Über die Jahre habt ihr zwei weitere Projekte gestartet, Moderat und Siriusmodeselektor…
…wir sind musikalisch in die Breite gewachsen. Wir haben aber unsere Auftritte reduziert. Wir spielen nicht mehr 120 Shows pro Jahr, wie wir das noch vor fünf Jahren gemacht haben. Wir brauchen einfach mehr Zeit, um uns zu erholen. Deshalb freue ich mich auch über Gigs, wo wir entspannt in den Abend reinspielen können. Wobei so’n Peaktime-Clubset ja geil ist. Das liegt uns einfach im Blut.
Wie hoch ist eigentlich noch der Spaßfaktor bei euren Auftritten?

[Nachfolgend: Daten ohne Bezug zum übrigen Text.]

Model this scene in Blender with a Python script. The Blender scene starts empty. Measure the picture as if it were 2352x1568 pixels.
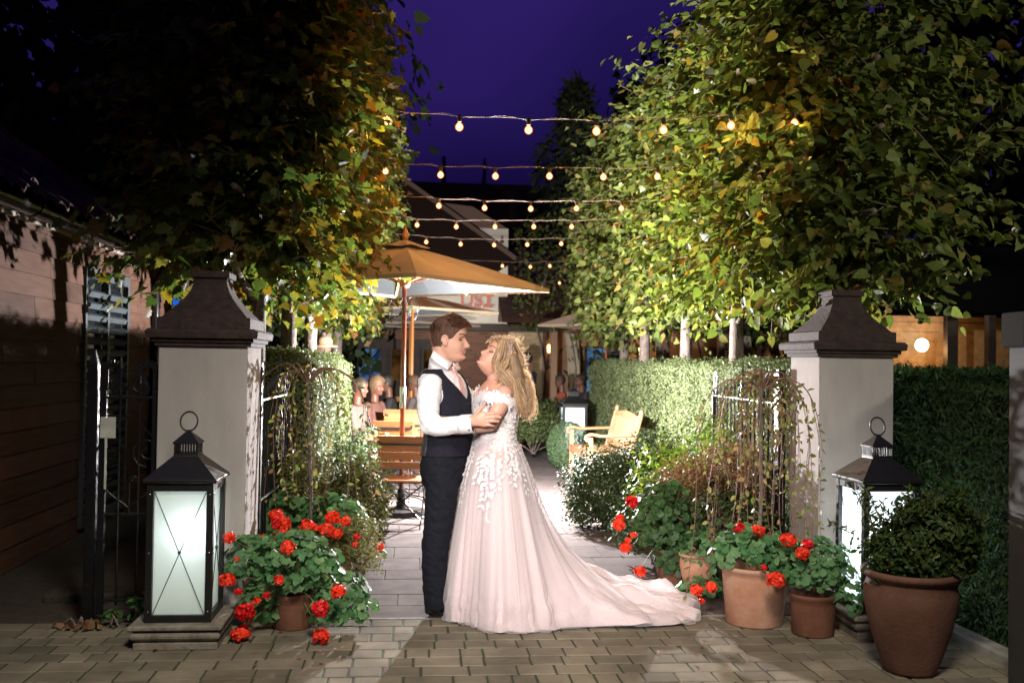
import bpy, math, random
import numpy as np
from mathutils import Vector, Matrix, Euler, noise
R = math.radians
random.seed(7); rng = np.random.default_rng(7)
sc = bpy.context.scene
COL = sc.collection
# ---------------------------------------------------------------- camera
CAM_H = 1.53; FPX = 2287.0
PITCH, ROLL = R(1.15), R(0.85)
cam_d = bpy.data.cameras.new('camera'); cam = bpy.data.objects.new('camera', cam_d); COL.objects.link(cam)
cam_d.lens = 35.0; cam_d.sensor_width = 36.0; cam_d.clip_end = 600; cam_d.clip_start = 0.05
fw = Vector((0, math.cos(PITCH), math.sin(PITCH))); r0 = Vector((1, 0, 0)); u0 = r0.cross(fw)
rt = r0*math.cos(ROLL) + u0*math.sin(ROLL); up = u0*math.cos(ROLL) - r0*math.sin(ROLL)
M = Matrix((rt, up, -fw)).transposed().to_4x4(); M.translation = Vector((0, 0, CAM_H)); cam.matrix_world = M
cam_d.dof.use_dof = True; cam_d.dof.focus_distance = 6.0; cam_d.dof.aperture_fstop = 2.8
sc.camera = cam
def ray(px, py):
    return fw + rt*((px-1176)/FPX) + up*((784-py)/FPX)
def W(px, py, D):            # a measured direction at a chosen distance -> world point
    d = ray(px, py); return Vector((0, 0, CAM_H)) + d*(D/d.y)
def G(px, py, z=0.0):
    d = ray(px, py); return Vector((0, 0, CAM_H)) + d*((z-CAM_H)/d.z)
# courtyard frame: u to the right, v away from the camera, turned 5.5 degrees
YAW = R(5.5)
def C(u, v, z=0.0):
    return Vector((u*math.cos(YAW)-v*math.sin(YAW), u*math.sin(YAW)+v*math.cos(YAW), z))
# ---------------------------------------------------------------- night sky
w = bpy.data.worlds.new("World"); sc.world = w; w.use_nodes = True
nt = w.node_tree; nt.nodes.clear()
out = nt.nodes.new('ShaderNodeOutputWorld'); bg = nt.nodes.new('ShaderNodeBackground')
sky = nt.nodes.new('ShaderNodeTexSky'); sky.sky_type = 'NISHITA'; sky.sun_disc = False
sky.sun_elevation = R(-4); sky.sun_rotation = R(180)
tc = nt.nodes.new('ShaderNodeTexCoord'); nz = nt.nodes.new('ShaderNodeTexNoise')
nz.inputs['Scale'].default_value = 1.9; nz.inputs['Detail'].default_value = 2.5
cr = nt.nodes.new('ShaderNodeValToRGB')
cr.color_ramp.elements[0].position = .36; cr.color_ramp.elements[0].color = (.003, .002, .034, 1)
cr.color_ramp.elements[1].position = .66; cr.color_ramp.elements[1].color = (.026, .012, .130, 1)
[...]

Gernot und ich haben eigentlich immer riesig Spaß. Wir sind zwar über die Jahre ganz schön mäkelig geworden. Die technische Infrastruktur muss perfekt, die Promoter müssen nett zu uns sein. Ist das der Fall, geht dann das Publikum auch noch mit, gibt es bei uns kein Halten mehr. Dann liefern wir Show.